Kezia Toh The Straits Times AsiaOne 17 Mar 14;
SINGAPORE - On the tail of the 155-year-old Singapore Botanic Gardens' bid last month to be a Unesco World Heritage Site, an exhibition dedicated to it has opened at the National Museum of Singapore.
The process of obtaining rubber is the focus of the More Than A Garden exhibition, a nod to its key role in boosting the early 20th-century prosperity of Malaya and Singapore.
Visitors can smell and touch a smoked rubber sheet, view a video and see rubber tapping tools as well as what was used to transport rubber seedlings.

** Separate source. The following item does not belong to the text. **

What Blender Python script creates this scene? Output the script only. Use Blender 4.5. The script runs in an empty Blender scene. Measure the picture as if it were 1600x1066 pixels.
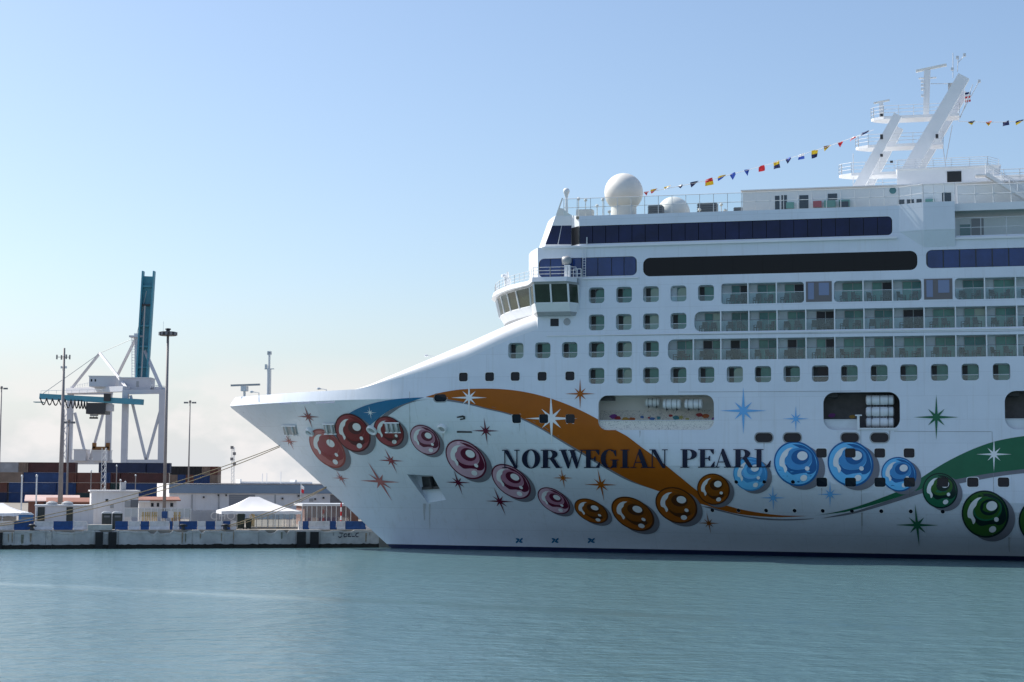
import bpy, bmesh, math, random
from mathutils import Vector, Matrix
from mathutils.geometry import delaunay_2d_cdt

rnd = random.Random(7)
R = math.radians
scene = bpy.context.scene
col = scene.collection

# ------------------------------------------------------------------ camera
F = 2700.0          # focal length in pixels of a 1600 px wide frame
YH = 757.0          # horizon row
CAM_H = 7.45        # metres above the water
ROLL = R(-0.3)
PHI = math.atan((YH - 533.0) / F)
R0 = Vector((1, 0, 0)); U0 = Vector((0, -math.sin(PHI), math.cos(PHI))); F0 = Vector((0, math.cos(PHI), math.sin(PHI)))
cam_right = math.cos(ROLL) * R0 - math.sin(ROLL) * U0
cam_up = math.sin(ROLL) * R0 + math.cos(ROLL) * U0
CAM = Vector((0, 0, CAM_H))
cd = bpy.data.cameras.new('camera'); cam = bpy.data.objects.new('camera', cd); col.objects.link(cam)
cd.sensor_width = 36.0; cd.lens = F / 1600.0 * 36.0; cd.clip_start = 1.0; cd.clip_end = 20000.0
m = Matrix((cam_right, cam_up, -F0)).transposed().to_4x4(); m.translation = CAM
cam.matrix_world = m
scene.camera = cam

# ------------------------------------------------------------------ light
SUN_BETA, SUN_EL = R(28), R(44)      # left of and behind the ship
sdir = Vector((-math.cos(SUN_BETA) * math.cos(SUN_EL), math.sin(SUN_BETA) * math.cos(SUN_EL), math.sin(SUN_EL)))
world = bpy.data.worlds.new('World'); scene.world = world; world.use_nodes = True
wt = world.node_tree; wn = wt.nodes; wl = wt.links
bg = wn['Background']; bg.inputs['Strength'].default_value = 0.113
sky = wn.new('ShaderNodeTexSky'); sky.sky_type = 'NISHITA'; sky.sun_disc = False
sky.sun_elevation = SUN_EL; sky.sun_rotation = math.atan2(sdir.x, sdir.y)
sky.altitude = 0; sky.air_density = 1.0; sky.dust_density = 1.5; sky.ozone_density = 3.0
# low cumulus near the horizon, from direction-space noise
tc = wn.new('ShaderNodeTexCoord')
mp = wn.new('ShaderNodeMapping'); mp.inputs['Scale'].default_value = (7, 7, 13); mp.inputs['Location'].default_value = (0.35, 0.1, 0.25)
nz = wn.new('ShaderNodeTexNoise'); nz.inputs['Scale'].default_value = 1.6; nz.inputs['Detail'].default_value = 9; nz.inputs['Roughness'].default_value = 0.55
cr = wn.new('ShaderNodeValToRGB'); cr.color_ramp.elements[0].position = 0.47; cr.color_ramp.elements[1].position = 0.56
sx = wn.new('ShaderNodeSeparateXYZ')
er = wn.new('ShaderNodeMapRange'); er.inputs['From Min'].default_value = 0.04; er.inputs['From Max'].default_value = 0.075
er.inputs['To Min'].default_value = 1.0; er.inputs['To Max'].default_value = 0.0; er.clamp = True
mul = wn.new('ShaderNodeMath'); mul.operation = 'MULTIPLY'
mul2 = wn.new('ShaderNodeMath'); mul2.operation = 'MULTIPLY'; mul2.inputs[1].default_value = 0.8
mx = wn.new('ShaderNodeMixRGB'); mx.inputs['Color2'].default_value = (5.75, 5.55, 5.5, 1)
wl.new(tc.outputs['Generated'], mp.inputs['Vector']); wl.new(mp.outputs['Vector'], nz.inputs['Vector'])
wl.new(nz.outputs['Fac'], cr.inputs['Fac']); wl.new(tc.outputs['Generated'], sx.inputs['Vector'])
wl.new(sx.outputs['Z'], er.inputs['Value']); wl.new(cr.outputs['Color'], mul.inputs[0]); wl.new(er.outputs['Result'], mul.inputs[1])
# pale haze low round the whole horizon
hz = wn.new('ShaderNodeMapRange'); hz.interpolation_type = 'SMOOTHSTEP'; hz.inputs['From Min'].default_value = -0.02; hz.inputs['From Max'].default_value = 0.13
hz.inputs['To Min'].default_value = 0.9; hz.inputs['To Max'].default_value = 0.0; wl.new(sx.outputs['Z'], hz.inputs['Value'])
hm = wn.new('ShaderNodeMixRGB'); hm.inputs['Color2'].default_value = (4.75, 4.98, 5.35, 1)
wl.new(hz.outputs['Result'], hm.inputs['Fac']); wl.new(sky.outputs['Color'], hm.inputs['Color1'])
wl.new(mul.outputs[0], mul2.inputs[0]); wl.new(mul2.outputs[0], mx.inputs['Fac']); wl.new(hm.outputs['Color'], mx.inputs['Color1'])
wl.new(mx.outputs['Color'], bg.inputs['Color'])
sl = bpy.data.lights.new('sun', 'SUN'); sl.energy = 4.3; sl.angle = R(0.53); sl.color = (1.0, 0.95, 0.87)
so = bpy.data.objects.new('sun', sl); col.objects.link(so); so.rotation_euler = (-sdir).to_track_quat('-Z', 'Y').to_euler()
so.location = (-60, 60, 120)
vs = scene.view_settings
vs.view_transform = 'Standard'; vs.look = 'None'; vs.gamma = 1.0; vs.use_curve_mapping = False
vs.exposure = 0.53

# ------------------------------------------------------------------ materials
def mat(name, color, rough=0.5, metal=0.0, spec=0.5, noise=0.0, nscale=1.0, bump=0.0, bscale=4.0, alpha=1.0, streak=0.0):
    m = bpy.data.materials.new(name); m.use_nodes = True
    t = m.node_tree; b = t.nodes['Principled BSDF']
    b.inputs['Base Color'].default_value = (*color, 1); b.inputs['Roughness'].default_value = rough
    b.inputs['Metallic'].default_value = metal; b.inputs['Specular IOR Level'].default_value = spec
    tcn = None
    if noise or bump or streak:
        tcn = t.nodes.new('ShaderNodeTexCoord')
    if noise:
        n = t.nodes.new('ShaderNodeTexNoise'); n.inputs['Scale'].default_value = nscale; n.inputs['Detail'].default_value = 6; n.inputs['Roughness'].default_value = 0.6
        t.links.new(tcn.outputs['Object'], n.inputs['Vector'])
        r = t.nodes.new('ShaderNodeMapRange'); r.inputs['From Min'].default_value = 0.3; r.inputs['From Max'].default_value = 0.7
        r.inputs['To Min'].default_value = 1 - noise; r.inputs['To Max'].default_value = 1 + noise * 0.5
        t.links.new(n.outputs['Fac'], r.inputs['Value'])
        x = t.nodes.new('ShaderNodeMixRGB'); x.blend_type = 'MULTIPLY'; x.inputs['Fac'].default_value = 1; x.inputs['Color1'].default_value = (*color, 1)
        t.links.new(r.outputs['Result'], x.inputs['Color2']); t.links.new(x.outputs['Color'], b.inputs['Base Color'])
        if streak:
            mpn = t.nodes.new('ShaderNodeMapping'); mpn.inputs['Scale'].default_value = (2.2, 2.2, 0.12)
            n2 = t.nodes.new('ShaderNodeTexNoise'); n2.inputs['Scale'].default_value = 1.0; n2.inputs['Detail'].default_value = 5
            t.links.new(tcn.outputs['Object'], mpn.inputs['Vector']); t.links.new(mpn.outputs['Vector'], n2.inputs['Vector'])
            r2 = t.nodes.new('ShaderNodeMapRange'); r2.inputs['From Min'].default_value = 0.55; r2.inputs['From Max'].default_value = 0.8
            r2.inputs['To Min'].default_value = 0; r2.inputs['To Max'].default_value = streak
            t.links.new(n2.outputs['Fac'], r2.inputs['Value'])
            x2 = t.nodes.new('ShaderNodeMixRGB'); x2.inputs['Color2'].default_value = (color[0] * 0.6, color[1] * 0.55, color[2] * 0.45, 1)
            t.links.new(r2.outputs['Result'], x2.inputs['Fac']); t.links.new(x.outputs['Color'], x2.inputs['Color1'])
            t.links.new(x2.outputs['Color'], b.inputs['Base Color'])
    if bump:
        n = t.nodes.new('ShaderNodeTexNoise'); n.inputs['Scale'].default_value = bscale; n.inputs['Detail'].default_value = 4
        t.links.new(tcn.outputs['Object'], n.inputs['Vector'])
        bp = t.nodes.new('ShaderNodeBump'); bp.inputs['Strength'].default_value = bump; bp.inputs['Distance'].default_value = 0.1
        t.links.new(n.outputs['Fac'], bp.inputs['Height']); t.links.new(bp.outputs['Normal'], b.inputs['Normal'])
    if alpha < 1:
        b.inputs['Alpha'].default_value = alpha
    return m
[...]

Ms Jean Wee, director of the Preservation of Sites and Monuments division at the National Heritage Board, says the exhibition gives the public an idea of why the Gardens has been submitted as a Unesco bid. "People have asked us, 'Are you sure the Gardens can make it?' I want them to understand why we are putting in the Gardens, and for them to understand how significant rubber was as a crop that transformed our landscape and our economy at that time.
"We still have a long road ahead of us," says Ms Wee, adding that she hopes to receive clarifications on the bid by December this year.
The 222 sq m exhibition will also touch on the stories of four pioneering rubber tycoons in Singapore such as Tan Kah Kee, and includes a recording of Henry Nicholas Ridley's voice.
Ridley, the first scientific director of the Gardens, served for 23 years from 1888 and was called the "father" of the rubber industry. He was known for convincing Malayan coffee planters to grow rubber trees instead, and developing a more efficient method of latex gathering without damaging the tree.